This piece from the Competitive Enterprise Institute notes that big business gives overwhelmingly to left-wing advocacy groups—fourteen times more.
But they seem unable to account for this. Why would business fund a stance that is publicly anti-business?
Part of the answer is here:
“Some-usually larger businesses-might actually benefit as their competitors suffer more from regulations.”
Exactly. Big business benefits from regulations. They raise start-up costs and difficulties for potential competitors. In effect, they enforce a cartel of those already in the market. So big business has every reason to support left-wing causes; and does. Small business and entrepreneurs, conversely, will oppose them—and do.
But this is not the only reason. As the article notes, “that does not explain why a group representing Europe's entire chemical industry supports a regulation when it may put many of its members out of business”—i.e., the smaller fry.
And this, the article cannot explain.
But this is simple to understand once one is aware of the existence of a self-interested professional class.
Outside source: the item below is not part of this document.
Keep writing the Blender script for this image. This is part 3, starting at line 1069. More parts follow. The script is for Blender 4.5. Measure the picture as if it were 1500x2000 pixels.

It stands to reason that, the more complicated business becomes, the greater a market there is for the skills of this class, regardless of the particular corporations involved.
And it is, of course, this professional class that makes the decisions in almost all businesses. They have a vested interest, as a class, in greater regulation.
And the “capitalists,” far from being the ruling class, are powerless. Their own money is being spent against their interests.